If the synopsis of Bob Trevino is more interesting to me, I would absolutely pick it over Past Lives especially if the latter seems more divisive.

They are complementary scores. Only when two movies seem to be the same type of film with the same type of distribution of scores will i favor the average score.

> This was the original point of contention...

The original point of contention was that the "percent that approve" of the film that RT uses is surprising and not as useful as a regular rating system. (By the way the average score is now hidden on RT).

> So your argument against a broad-sample aggregator (RT) is to use a slightly-less-broad-sample aggregator (MC)?

My argument is to use useful aggregation of experts instead of a much less useful one.

> You complain about "every-person-with-a-substack" but you're still relying on an aggregation of dozens of critics you've never heard of.

I don't need to have "heard of them" to know that the NYT film critic, the reviewer at Siskel and Ebert and the film critic at Vanity Fair are probably more worth listening to than the "MacGuffin or Meaning Substack".

> You're just drawing an arbitrary line in the sand and calling it "quality."

No, the opinions of the film critics for the top publications in the world are not arbitrary.

> You're confusing your personal, subjective viewing threshold with an objective measure of quality. A score is what it is. 75/100 is the top quartile. That is, by definition, a high score. Whether you have enough time in your life to watch every movie in the top quartile is completely irrelevant to the validity of the score itself.

Beside the fact that the rating isn't the percentile ranking of film the entire point of the discussion is which site better helps you choose films. Again the definition of "high score" is completely arbitrary and irrelevant.

> Now this is more besides the point but i really do think that you're using a tool (Metacritic's average score) for a job it wasn't designed for: being the sole arbiter of what's worth your time. A film's "quality" is not a single, objective number. It depends on genre, intent, and audience.

I never said that. It's a helpful filtering mechanism. I watch low rated films if they are a genre I particularly like (just like I eat junk food without claiming that it is haute-cuisine) and I don't watch movies if they are not in a style I enjoy. Apropos of your example I don't like horror so I don't watch it, irrespective of the score.
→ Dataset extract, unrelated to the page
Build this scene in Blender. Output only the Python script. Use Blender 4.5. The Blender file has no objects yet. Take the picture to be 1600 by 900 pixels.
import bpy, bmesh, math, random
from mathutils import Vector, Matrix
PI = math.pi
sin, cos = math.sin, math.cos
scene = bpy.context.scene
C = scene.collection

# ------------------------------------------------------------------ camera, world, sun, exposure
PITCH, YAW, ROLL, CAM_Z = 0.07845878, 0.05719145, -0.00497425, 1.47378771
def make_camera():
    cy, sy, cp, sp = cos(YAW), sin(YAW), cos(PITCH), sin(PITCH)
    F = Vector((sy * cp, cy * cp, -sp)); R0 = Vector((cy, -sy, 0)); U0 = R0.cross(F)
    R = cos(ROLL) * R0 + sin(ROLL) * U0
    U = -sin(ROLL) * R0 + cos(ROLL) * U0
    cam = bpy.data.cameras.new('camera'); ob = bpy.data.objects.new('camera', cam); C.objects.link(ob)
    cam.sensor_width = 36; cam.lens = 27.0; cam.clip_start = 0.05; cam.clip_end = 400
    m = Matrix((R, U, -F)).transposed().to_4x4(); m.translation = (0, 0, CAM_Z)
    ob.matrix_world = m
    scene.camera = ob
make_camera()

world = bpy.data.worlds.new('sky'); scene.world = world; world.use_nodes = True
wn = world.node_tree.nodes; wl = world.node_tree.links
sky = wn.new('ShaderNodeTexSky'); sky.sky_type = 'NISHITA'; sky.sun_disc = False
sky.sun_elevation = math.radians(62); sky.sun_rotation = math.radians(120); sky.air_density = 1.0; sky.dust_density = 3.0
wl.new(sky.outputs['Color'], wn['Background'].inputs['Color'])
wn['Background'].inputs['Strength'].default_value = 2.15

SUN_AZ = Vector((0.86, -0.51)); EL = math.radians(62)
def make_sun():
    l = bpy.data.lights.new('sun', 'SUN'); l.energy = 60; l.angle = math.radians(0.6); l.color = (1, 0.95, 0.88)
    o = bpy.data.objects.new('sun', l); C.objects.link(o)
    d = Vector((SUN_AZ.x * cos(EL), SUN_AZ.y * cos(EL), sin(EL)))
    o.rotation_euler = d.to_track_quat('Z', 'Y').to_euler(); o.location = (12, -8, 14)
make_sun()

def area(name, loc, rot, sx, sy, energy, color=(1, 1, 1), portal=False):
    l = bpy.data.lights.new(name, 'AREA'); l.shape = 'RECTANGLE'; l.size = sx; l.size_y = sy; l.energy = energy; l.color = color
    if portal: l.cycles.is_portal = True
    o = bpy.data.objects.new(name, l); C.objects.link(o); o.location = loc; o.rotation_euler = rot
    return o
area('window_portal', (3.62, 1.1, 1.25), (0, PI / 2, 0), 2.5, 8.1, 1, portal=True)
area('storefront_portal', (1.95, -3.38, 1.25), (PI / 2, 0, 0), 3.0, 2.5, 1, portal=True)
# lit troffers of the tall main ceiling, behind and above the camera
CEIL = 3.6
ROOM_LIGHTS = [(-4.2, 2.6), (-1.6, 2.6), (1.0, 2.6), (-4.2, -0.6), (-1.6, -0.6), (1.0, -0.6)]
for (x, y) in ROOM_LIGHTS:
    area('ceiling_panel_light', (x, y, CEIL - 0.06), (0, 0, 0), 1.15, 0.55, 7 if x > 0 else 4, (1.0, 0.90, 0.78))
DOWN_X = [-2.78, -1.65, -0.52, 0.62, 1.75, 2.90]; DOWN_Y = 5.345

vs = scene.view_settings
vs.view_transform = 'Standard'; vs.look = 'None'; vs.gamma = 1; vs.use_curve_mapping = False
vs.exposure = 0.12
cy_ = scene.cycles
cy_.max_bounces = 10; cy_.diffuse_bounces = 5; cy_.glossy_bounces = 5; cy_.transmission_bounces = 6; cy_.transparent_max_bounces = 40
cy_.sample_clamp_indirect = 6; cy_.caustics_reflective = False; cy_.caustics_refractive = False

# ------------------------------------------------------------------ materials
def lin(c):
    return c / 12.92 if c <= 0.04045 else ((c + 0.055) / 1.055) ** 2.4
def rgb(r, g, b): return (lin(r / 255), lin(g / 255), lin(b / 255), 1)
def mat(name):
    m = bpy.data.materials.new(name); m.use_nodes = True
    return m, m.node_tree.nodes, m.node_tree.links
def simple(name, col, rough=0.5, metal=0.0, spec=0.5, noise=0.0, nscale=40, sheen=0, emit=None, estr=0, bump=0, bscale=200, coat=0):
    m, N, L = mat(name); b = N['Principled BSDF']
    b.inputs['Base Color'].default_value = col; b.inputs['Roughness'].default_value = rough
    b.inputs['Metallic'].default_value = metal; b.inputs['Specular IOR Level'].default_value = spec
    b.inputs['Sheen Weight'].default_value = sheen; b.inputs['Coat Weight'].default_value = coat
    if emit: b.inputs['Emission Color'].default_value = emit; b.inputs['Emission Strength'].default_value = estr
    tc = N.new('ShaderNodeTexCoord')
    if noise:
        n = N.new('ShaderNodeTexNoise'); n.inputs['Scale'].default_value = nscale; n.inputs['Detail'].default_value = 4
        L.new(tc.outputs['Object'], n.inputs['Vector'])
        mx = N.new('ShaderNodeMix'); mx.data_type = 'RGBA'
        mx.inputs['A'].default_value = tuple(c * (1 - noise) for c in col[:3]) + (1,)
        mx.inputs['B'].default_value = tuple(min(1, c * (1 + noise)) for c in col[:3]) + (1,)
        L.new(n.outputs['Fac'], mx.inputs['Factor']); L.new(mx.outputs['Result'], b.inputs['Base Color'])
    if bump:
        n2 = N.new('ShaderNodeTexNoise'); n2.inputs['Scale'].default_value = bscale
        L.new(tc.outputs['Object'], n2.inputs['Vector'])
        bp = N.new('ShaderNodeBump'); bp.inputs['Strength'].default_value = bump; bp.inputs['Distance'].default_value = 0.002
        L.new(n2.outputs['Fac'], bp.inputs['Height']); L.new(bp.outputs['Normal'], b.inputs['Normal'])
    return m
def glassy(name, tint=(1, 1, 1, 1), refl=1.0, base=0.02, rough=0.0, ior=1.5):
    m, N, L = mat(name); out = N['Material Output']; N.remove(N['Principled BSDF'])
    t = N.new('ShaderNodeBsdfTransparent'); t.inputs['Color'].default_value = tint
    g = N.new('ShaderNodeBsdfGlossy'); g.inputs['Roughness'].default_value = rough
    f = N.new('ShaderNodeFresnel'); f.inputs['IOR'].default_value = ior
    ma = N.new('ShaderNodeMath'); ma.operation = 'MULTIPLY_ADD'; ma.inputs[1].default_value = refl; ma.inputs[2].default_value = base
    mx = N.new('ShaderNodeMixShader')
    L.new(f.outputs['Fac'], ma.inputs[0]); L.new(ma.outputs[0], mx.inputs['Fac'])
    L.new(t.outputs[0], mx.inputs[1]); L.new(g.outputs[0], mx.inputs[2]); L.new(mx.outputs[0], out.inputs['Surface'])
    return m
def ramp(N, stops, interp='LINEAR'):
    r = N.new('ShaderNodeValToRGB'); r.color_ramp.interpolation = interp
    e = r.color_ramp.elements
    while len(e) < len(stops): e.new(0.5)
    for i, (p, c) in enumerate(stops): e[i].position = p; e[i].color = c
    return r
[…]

> Not to mention your method is overly biased towards one specific type of film: the prestige drama. If that's the only kind of film you like to watch then cool i guess, but if not then what you're currently doing is nonsensical.

Most films are dramas as far as I know. In any case you can filter on categories so it's irrelevant.

> The RT score tries to answers the question..."What are the odds i'll like this movie?".

Well it's closer to what are the odds the average person will like it, which isn't what I want: I want 1. to be able to pick a better movie rather than a worse one and 2. be able to threshold on higher quality than the average person.

> This is a very useful information to have especially because i'm not a zombie picking movies to watch because of a single average score from an echo chamber of critics (which is bizarrely what you seem to be doing).

No one is doing this, they are using Metacritic as a starting point to filter and rank movies which, once again, RT doesn't do a good job at because of it's binary classifier system and inclusion of everyone under the sun.

> If the synopsis of Bob Trevino is more interesting to me, I would absolutely pick it over Past Lives. They are complementary scores.

That's fine and as I said something I and everyone else does, just like I eat junk food (and maybe sometimes actually prefer to some 3-star Michelin restaurant). The problem is pretending that those two films are roughly the same quality, or that because someone sometimes prefers a lower critic ranked movie that ratings don't matter: you can make the same argument about preferring a "rotten" RT movie.